No sail boat can sail *directly* into the wind without a motor of some sort, but they can move generally in the direction of the wind by [tacking](https://upload.wikimedia.org/wikipedia/commons/thumb/2/22/Beating_to_windward.svg/1233px-Beating_to_windward.svg.png)

A sail boat is physically incapable of sailing directly into the wind, but with the right sails it could sail as close as 20 degrees off the direction of the wind, and big ships were 30-45 degrees off the wind. So if the wind is coming from due north then you sail to the north east for an hour, then turn and sail to the north west for an hour. You’ve averaged heading due north, but you’ve had to travel a lot further to pull it off.

Anonymous 0 Comments

No sailboat can sail directly into the wind, but they can sail relatively close to the wind. This is possible because far from just being pushed by the wind, the sail actually acts like an airplane wing – if you look at a picture of a sailboat sailing upwind, you’ll notice that the sail is stretched into a curved shape. This curved shape and its interaction with the wind causes a lift force to be generated by the sail, as shown in [this diagram](https://upload.wikimedia.org/wikipedia/commons/e/eb/Resolution_of_Total_Force_on_sails_into_Lift_and_Drag_and_Forward_and_Lateral_Force.jpg). V_A is the apparent wind (i.e. the wind that the sail “sees”), and F_T is the force generated by the sail. Most of this force is sideways, and so would push the sailboat to the side or push it over. However, sailboats, thanks to their hull shape and especially their deep keels (compared to motorboats) strongly resist this sideways motion, though they do still lean somewhat away from the wind. In the forwards direction, however, their resistance is much, much less, so that the small forward component of the sail force (called F_R in the diagram) can push the boat forwards at a considerable speed – by adding its own speed through the water to the speed of the wind over the water a sailboat can even, under the right circumstances, go faster than the wind is blowing!

Anonymous 0 Comments

No one here is actually answering your question correctly.

Sails do not act like bedsheets that are held up in the wind, where the wind blows the bedsheet out and pushes the bedsheet forward (and thus anything attached to the sheet would go forward too).
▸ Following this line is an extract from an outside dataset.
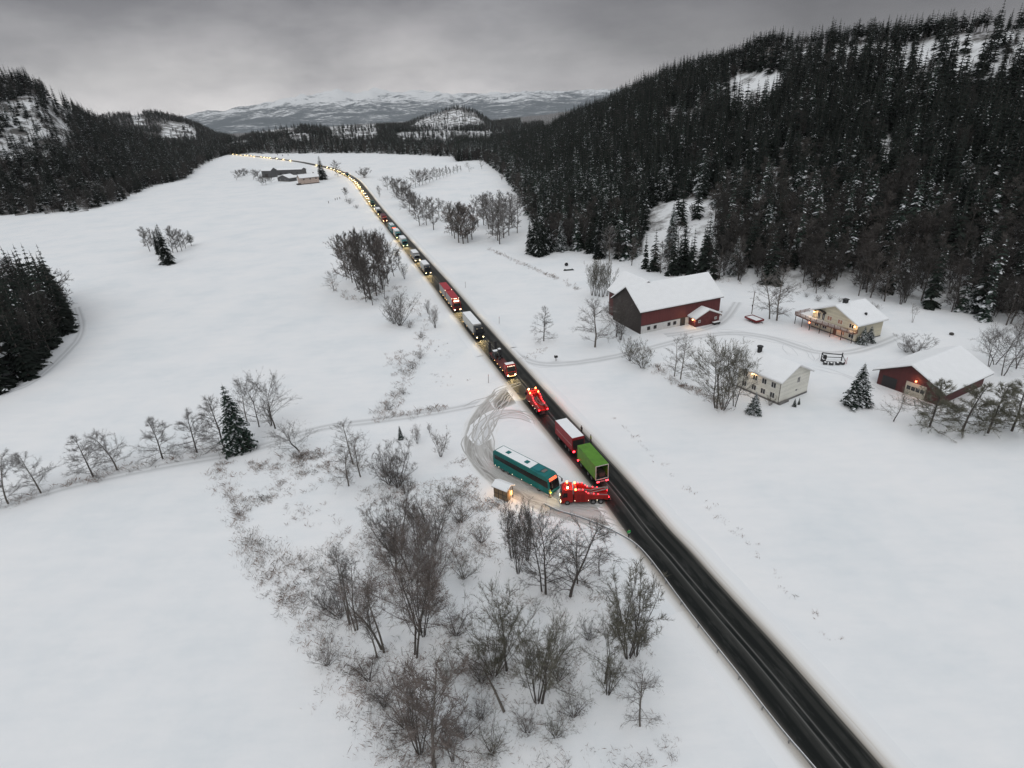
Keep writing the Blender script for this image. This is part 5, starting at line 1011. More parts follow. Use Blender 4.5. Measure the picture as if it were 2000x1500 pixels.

This effect can happen when the sailboat is moving “downwind” (the wind is somewhere behind the boat).

INSTEAD, when going “upwind” (the wind is coming from somewhere in front of the boat), the sails act more like an airplanes’ wings. Plane wings work by creating areas of low pressure above them and high pressure below them. Because air moves from high pressure to low pressure, the high pressure air “pushes” the wing up and the plane goes up and flies. In order to produce this area of low pressure above the wing, the top of the wing is curved outward, while the bottom is generally flat. The air has to move “faster” over the top of the wing, so it spreads out and creates less (low) pressure than the air under the wing.

If you took a wing, and turned it sideways, it would still produced the low and high pressure areas, but it would move the plane forward or backward instead of up and down. This is what sails do for boats when going upwind. You set your sails at an angle to the wind so that the wind blows on both sides of the sail, and you curve the sail to produce an area of low pressure in front of the sail. Then, the boat is basically pulled or “sucked” forward.

As others have said, you can’t sail directly into the wind, you have to be at an angle to it for this effect to work.

Anonymous 0 Comments

They can’t.

However they can zigzag diagonally to the wind of those two motions added together comprise of course that is against the wind.